=== Records to process ===

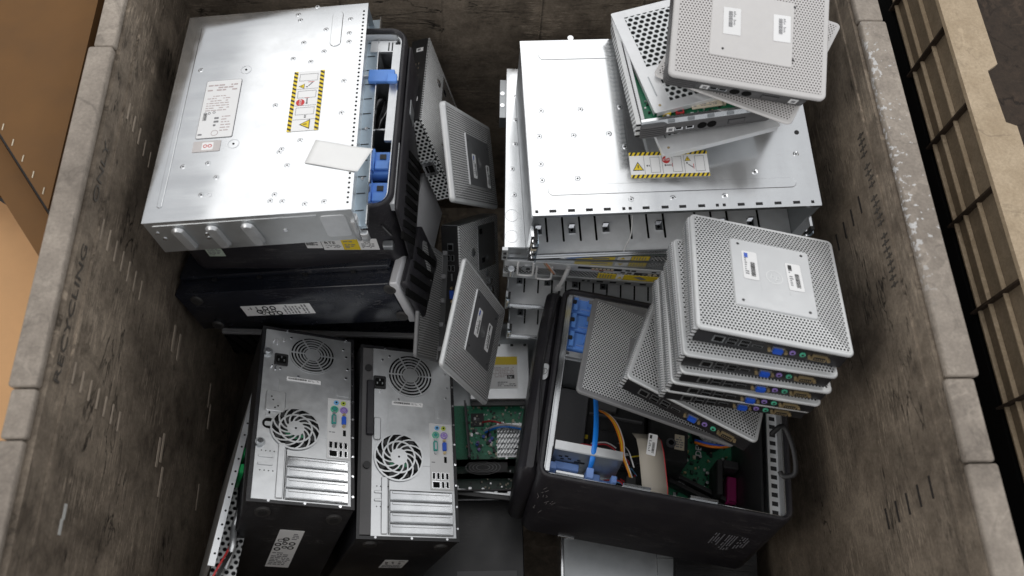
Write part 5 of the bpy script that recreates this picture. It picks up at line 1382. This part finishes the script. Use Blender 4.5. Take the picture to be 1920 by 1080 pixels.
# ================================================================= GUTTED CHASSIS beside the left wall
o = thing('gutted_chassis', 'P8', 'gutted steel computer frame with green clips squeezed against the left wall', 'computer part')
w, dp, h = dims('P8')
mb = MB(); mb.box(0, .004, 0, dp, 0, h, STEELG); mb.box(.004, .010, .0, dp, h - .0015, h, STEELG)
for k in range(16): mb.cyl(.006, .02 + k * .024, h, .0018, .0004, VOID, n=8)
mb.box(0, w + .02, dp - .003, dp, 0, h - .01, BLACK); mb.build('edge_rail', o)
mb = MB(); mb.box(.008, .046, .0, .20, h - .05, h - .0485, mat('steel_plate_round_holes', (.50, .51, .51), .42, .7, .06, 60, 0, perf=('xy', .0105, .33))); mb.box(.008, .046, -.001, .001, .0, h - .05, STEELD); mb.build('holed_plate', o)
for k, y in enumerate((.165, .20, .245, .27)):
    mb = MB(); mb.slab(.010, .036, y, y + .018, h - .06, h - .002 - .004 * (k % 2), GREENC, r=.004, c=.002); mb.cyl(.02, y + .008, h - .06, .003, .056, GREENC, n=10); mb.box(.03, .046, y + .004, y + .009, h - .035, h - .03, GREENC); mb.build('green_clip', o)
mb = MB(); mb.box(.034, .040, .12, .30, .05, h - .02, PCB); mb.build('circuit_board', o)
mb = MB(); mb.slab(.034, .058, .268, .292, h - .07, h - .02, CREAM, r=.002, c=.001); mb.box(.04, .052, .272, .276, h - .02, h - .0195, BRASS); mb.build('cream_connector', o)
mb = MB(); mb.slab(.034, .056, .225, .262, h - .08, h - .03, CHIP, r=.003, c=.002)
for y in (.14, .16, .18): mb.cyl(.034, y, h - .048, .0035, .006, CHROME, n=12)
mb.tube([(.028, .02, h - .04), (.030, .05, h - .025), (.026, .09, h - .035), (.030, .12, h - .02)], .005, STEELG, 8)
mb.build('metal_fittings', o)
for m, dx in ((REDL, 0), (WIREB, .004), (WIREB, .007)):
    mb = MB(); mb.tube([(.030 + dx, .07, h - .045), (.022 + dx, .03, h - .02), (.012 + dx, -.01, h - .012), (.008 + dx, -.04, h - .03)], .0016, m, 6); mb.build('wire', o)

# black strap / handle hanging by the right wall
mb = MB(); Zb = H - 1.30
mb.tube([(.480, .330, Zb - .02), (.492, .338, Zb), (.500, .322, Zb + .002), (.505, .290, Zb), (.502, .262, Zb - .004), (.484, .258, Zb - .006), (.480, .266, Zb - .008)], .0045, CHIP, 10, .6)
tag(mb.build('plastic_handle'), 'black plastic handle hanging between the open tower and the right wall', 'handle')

===
=== Records to process ===

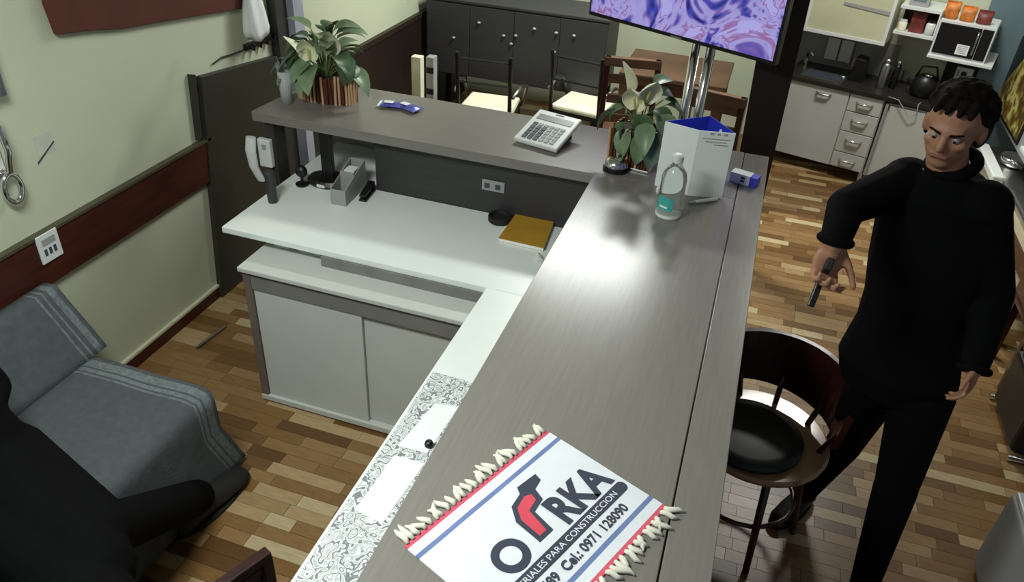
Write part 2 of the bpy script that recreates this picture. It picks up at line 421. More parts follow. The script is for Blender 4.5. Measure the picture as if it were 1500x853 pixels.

===

**Instruction**. State the number of lines in the records that contain the string "script", and nothing more.

**Reply to the exercise**. 2